ARTIGO

Educação não é entretenimento

O objetivo da escola não é entreter, mas sim engajar, desenvolver postura ativa e senso crítico

Betina von Staa*
postado em 25/11/2022 18:14
Algoritmos da área de educação devem ajudar a identificar o que os alunos já sabem e apresentar e eles opções do que ainda podem ou precisam aprender -  (crédito: Divulgação)
Algoritmos da área de educação devem ajudar a identificar o que os alunos já sabem e apresentar e eles opções do que ainda podem ou precisam aprender - (crédito: Divulgação)

É muito comum defendermos o uso de tecnologia na educação com base no argumento de que “a tecnologia é a linguagem do aluno de hoje”, como se a única forma de nos conectarmos ao jovem fosse por meio da tecnologia. A verdade é que a tecnologia é ubíqua no nosso mundo, mas isso não significa que deva ser simplesmente espelhada pela a escola da forma como é utilizada para o entretenimento, para a conexão entre pessoas, para o comércio, entre outros.

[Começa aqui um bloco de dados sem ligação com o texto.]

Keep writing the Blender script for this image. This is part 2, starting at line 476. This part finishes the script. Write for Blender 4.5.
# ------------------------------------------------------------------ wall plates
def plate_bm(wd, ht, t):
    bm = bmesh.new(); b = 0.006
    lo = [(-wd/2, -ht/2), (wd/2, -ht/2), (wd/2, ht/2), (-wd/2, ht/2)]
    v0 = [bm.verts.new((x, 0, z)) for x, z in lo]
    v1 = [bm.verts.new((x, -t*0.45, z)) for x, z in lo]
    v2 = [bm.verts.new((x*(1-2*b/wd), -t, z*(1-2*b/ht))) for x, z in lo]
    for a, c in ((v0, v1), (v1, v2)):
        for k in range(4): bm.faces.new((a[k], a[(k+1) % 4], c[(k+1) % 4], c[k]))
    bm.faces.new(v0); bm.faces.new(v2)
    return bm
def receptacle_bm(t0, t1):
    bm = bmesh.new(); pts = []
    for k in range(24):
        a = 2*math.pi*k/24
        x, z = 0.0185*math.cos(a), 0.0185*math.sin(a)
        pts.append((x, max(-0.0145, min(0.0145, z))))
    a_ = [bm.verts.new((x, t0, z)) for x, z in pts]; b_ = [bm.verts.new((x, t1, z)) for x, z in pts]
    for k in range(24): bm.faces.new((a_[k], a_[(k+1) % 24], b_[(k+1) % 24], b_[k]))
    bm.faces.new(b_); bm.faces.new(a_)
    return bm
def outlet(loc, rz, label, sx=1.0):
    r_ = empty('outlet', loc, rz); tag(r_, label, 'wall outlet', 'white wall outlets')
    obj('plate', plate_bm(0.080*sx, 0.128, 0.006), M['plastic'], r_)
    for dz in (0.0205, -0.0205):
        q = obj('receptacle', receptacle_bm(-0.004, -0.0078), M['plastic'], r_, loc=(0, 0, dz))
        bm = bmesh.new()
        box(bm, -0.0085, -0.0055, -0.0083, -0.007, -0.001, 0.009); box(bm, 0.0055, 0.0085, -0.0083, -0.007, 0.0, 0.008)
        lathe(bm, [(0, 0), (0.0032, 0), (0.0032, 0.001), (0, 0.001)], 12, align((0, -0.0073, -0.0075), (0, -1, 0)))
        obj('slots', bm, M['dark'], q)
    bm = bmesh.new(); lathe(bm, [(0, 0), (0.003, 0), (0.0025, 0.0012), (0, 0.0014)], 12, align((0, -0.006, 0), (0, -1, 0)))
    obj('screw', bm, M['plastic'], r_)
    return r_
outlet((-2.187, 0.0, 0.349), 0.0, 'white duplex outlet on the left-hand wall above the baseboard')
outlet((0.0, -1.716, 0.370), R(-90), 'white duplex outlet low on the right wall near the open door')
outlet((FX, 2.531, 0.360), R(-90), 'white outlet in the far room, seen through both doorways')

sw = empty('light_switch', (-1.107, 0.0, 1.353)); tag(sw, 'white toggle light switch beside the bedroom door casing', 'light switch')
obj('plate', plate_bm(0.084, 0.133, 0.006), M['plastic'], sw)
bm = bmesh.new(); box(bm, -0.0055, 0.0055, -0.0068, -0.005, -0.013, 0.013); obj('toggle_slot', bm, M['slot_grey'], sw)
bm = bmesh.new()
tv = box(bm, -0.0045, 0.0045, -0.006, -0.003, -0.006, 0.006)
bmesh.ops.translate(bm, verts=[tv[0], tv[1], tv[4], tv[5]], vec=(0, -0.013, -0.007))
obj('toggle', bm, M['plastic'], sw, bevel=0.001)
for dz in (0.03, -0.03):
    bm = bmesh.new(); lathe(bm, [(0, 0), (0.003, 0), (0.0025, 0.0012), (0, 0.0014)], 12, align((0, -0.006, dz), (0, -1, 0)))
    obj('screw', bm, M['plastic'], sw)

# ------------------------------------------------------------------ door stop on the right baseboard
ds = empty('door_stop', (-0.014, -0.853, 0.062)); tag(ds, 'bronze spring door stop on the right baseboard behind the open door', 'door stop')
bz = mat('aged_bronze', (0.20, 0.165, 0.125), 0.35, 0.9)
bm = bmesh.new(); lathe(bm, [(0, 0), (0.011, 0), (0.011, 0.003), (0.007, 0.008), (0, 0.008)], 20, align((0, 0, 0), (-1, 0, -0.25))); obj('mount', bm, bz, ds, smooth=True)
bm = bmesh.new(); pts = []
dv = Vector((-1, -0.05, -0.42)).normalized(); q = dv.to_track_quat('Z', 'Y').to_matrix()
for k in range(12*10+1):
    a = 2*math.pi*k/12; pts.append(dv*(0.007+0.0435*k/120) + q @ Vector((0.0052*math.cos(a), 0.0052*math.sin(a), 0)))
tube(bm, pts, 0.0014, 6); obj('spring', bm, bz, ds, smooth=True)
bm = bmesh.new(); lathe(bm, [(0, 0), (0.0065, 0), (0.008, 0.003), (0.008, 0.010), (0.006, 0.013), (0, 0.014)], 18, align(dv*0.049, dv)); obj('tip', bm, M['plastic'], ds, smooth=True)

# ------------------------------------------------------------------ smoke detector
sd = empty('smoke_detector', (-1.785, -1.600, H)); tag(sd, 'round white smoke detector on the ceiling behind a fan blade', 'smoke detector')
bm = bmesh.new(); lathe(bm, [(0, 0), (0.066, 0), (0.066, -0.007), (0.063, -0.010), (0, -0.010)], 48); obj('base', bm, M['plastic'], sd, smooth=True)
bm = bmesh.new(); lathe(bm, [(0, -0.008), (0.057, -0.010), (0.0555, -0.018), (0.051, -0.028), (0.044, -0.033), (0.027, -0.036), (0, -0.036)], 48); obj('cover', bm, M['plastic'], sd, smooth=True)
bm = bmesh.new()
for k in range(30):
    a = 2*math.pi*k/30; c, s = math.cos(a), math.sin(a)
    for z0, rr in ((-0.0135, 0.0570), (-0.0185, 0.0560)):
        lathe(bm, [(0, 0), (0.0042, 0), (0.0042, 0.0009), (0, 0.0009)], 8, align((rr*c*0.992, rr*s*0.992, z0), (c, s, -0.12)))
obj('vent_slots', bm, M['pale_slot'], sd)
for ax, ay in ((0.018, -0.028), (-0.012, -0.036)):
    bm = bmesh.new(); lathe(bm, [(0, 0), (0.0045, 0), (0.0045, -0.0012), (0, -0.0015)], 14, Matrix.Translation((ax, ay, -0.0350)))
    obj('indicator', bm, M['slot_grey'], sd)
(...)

Comecemos pelo entretenimento: por mais que, por meio da internet, tenhamos conseguido acesso a muito mais opções de entretenimento, — vídeos, jogos, filmes, que podem ser acessados quando mais nos convém- a verdade é que os mecanismos de impulsionamento de redes sociais, streamings e até de buscadores acabam incentivando que se encontre mais e mais do mesmo, e que se desenvolva uma atitude passiva quando ao que consumimos. Em um processo educativo, precisamos justamente do oposto: desenvolver uma postura ativa e senso crítico.

Os aplicativos que acessamos hoje também incentivam um comportamento de reação rápida, coleção de “likes” ou “curtidas”, encaminhamentos, respostas e mais respostas, que levam a uma visão superficial do mundo, quando, em um processo educativo, precisamos promover a atenção, a reflexão, a compreensão de diferentes pontos de vista e a interação entre as diferenças.

Devemos, então, banir a tecnologia das escolas por elas promoverem a atitude passiva e a superficialidade, a desatenção e até mesmo a polarização e a incapacidade de diálogo na diferença? Não exatamente. O papel da escola também é ajudar a entendê-la, refletir sobre ela, identificar seus riscos, aproveitar seu potencial e usá-la de maneira produtiva.

Se, no entretenimento, os algoritmos por trás das suas engrenagens nos mostram mais do que eles percebem que atrai a atenção do usuário, os algoritmos da área de educação devem ajudar a identificar o que os alunos já sabem e apresentar e eles opções do que ainda podem ou precisam aprender, em diferentes formatos – textos longos e curtos, vídeos, áudios.

Se sabemos que os buscadores privilegiam as informações que seus algoritmos interpretam que serão de mais interesse por parte do usuário, na escola é preciso fazer buscas, observar criticamente os resultados, identificar onde estão as fontes seguras e onde encontramos vozes dissonantes. Isso se faz por meio de atividades práticas e orientadas.

Se a tecnologia “do mundo em geral” sabidamente promove superficialidade e desatenção, é na escola que temos que ter acesso a diferentes conteúdos, inclusive tecnológicos, a situações de interação interpessoais para olhar, escutar e perceber o outro, a atividades que promovam o engajamento, seja resolvendo problemas em telas que envolvem reflexão e concentração, ou criando trabalhos colaborativamente ou realizando experimentos e observações sobre o mundo em que vivemos.

Tecnologia precisa fazer parte da educação, até para aprendermos a lidar com ela, ou por permitir acesso a recursos que não são possíveis sem ela, mas ela não deve ser usada na escola do mesmo modo que a usamos nas interações cotidianas, simplesmente por acharmos ser assim que os jovens gostam de interagir. Eles – e nós – também precisamos aprender a compreender criticamente o mundo tecnológico em que estamos vivendo, e é na escola que podemos e temos que abrir espaço para esse entendimento.

*Betina von Staa — doutora em linguística aplicada, coordenadora do CensoEAD.BR da Associação Brasileira de Educação a Distância – ABED e consultora da D2L.